‘The Value of Everything. Making and Taking in the Global Economy’. By Mariana Mazzucato. (Allen Lane. 384 pages. £20, hardback)
Mariana Mazzucato follows up her previous book, ‘The Entrepreneurial State’, with this fascinating look at how theories of value shape policy and economic behaviour. She reprises the core of that previous book in a chapter of this one, showing how much of the innovative success of capitalist firms in recent decades (such as the internet, GPS, etc.) actually stemmed from investment by the state, and only after the risky stage of product development did private capital swoop in to enormous rewards.
She begins with a brief history of national accounting, and how the question of the productive boundary – what is and is not a productive endeavour – gets brought into measuring these accounts. She notes that how we define this productive boundary shapes how we assess economic performance. She gives examples of difficulties: cleaning up pollution caused by industry adds to the productive side of the economy, but is actually correcting a major damage caused by cost saving by another firm. She notes that there is no economic accounting for housework and child rearing. She also points out that despite the role of the state in investing and driving innovation, the state is seen as inherently unproductive.
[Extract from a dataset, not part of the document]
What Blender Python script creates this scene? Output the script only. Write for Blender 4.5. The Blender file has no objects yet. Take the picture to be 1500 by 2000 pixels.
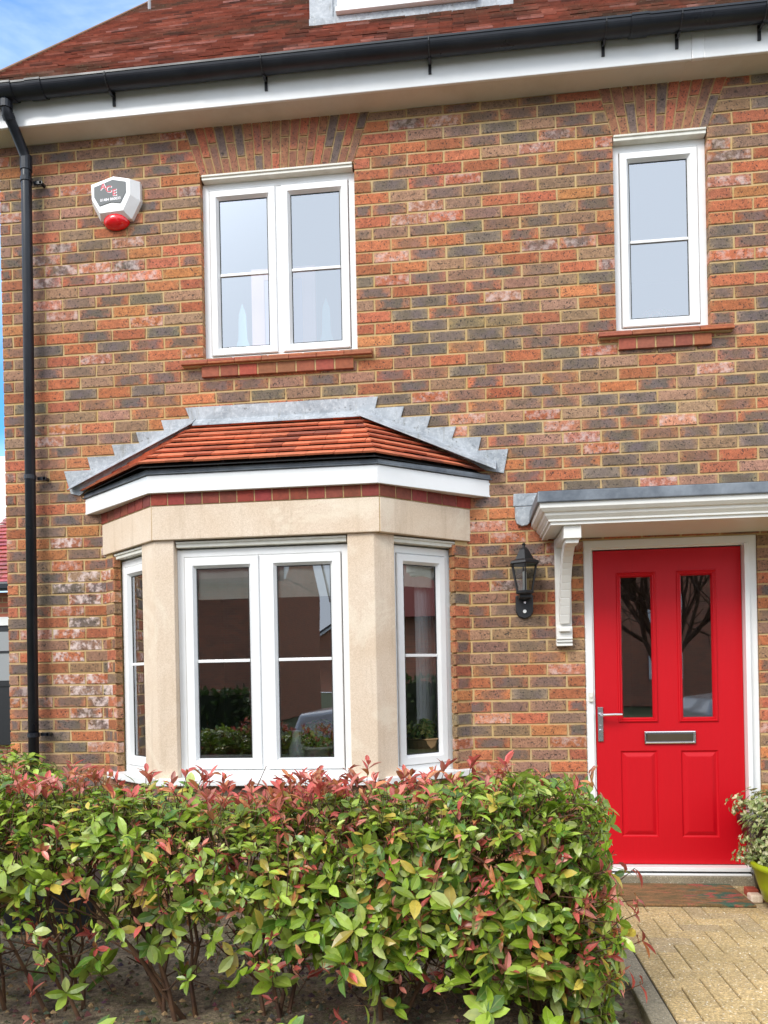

Her goal is not to define a new way of looking at value, but to open up the debate on why a theory of value is needed. She notes that the current orthodoxy, marginal utility theory (which essentially sees value as deriving from how useful the next additional unit of a good is, rather than how useful a good is in itself). Essentially, as she notes, this resolves into saying that the value of a good is whatever anyone is prepared to pay for it (and thus any good or services anyone pays for is productive). As a theory it abolishes any standard of value to measure prices by (it doesn’t allow for the concepts of bargains or rip-offs) and justifies the idea that markets are the most efficient measure of demand.
As she notes, marginal utility theorists maintain there is no unemployment, just a rational choice between income and leisure. As there is no measure beyond the market, it means that financial industries, that were once considered unproductive and merely distributive of wealth, can claim to be part of the productive economy. She passes into a quick mention of the idea that banks create money, with the added and helpful twist that sees that alleged ability deriving from the near monopoly of banks created by the state licensing system. This means, in effect that it isn’t private banks creating money, but the state.
She also gives a brief schematic account of the labour theory of value, and an account of Marx’ place in the history of the discussion of what is productive. She gives one of the better accounts of Marx’ theories you’ll likely find in any popular economics book. Marx noted that any activity that generates a surplus value for a capitalist was productive. What Mazzucatto misses in her account, is that Marx was clear that this was productive for capitalists and within a capitalist economy. This ‘valuable, for whom?’ is missing in most of her account, although she clearly gives hints that she would rather see a system of value accounting that gives a positive role to the state.
Her perspective is broadly Keynesian, seeing the struggle between the rent seeking of finance and the productive capacity of industry, and siding with productive capital. One aspect of her narrative that seems to undermine her case for stricter financial regulation, is that she recounts how the banks broke out of their previous regulated regime, and basically forced deregulation. Where there are profits to be made, they will be sought.
This is a useful read, and an opportunity for socialists to get involved in a debate about ensuring that the best way forward is to put an end to economic value through common ownership and the production of an abundance of wealth for use rather than exchange. We would still need mechanisms to assess resources and effective use, but we wouldn’t need a singular measure of personal wealth like a private market economy requires.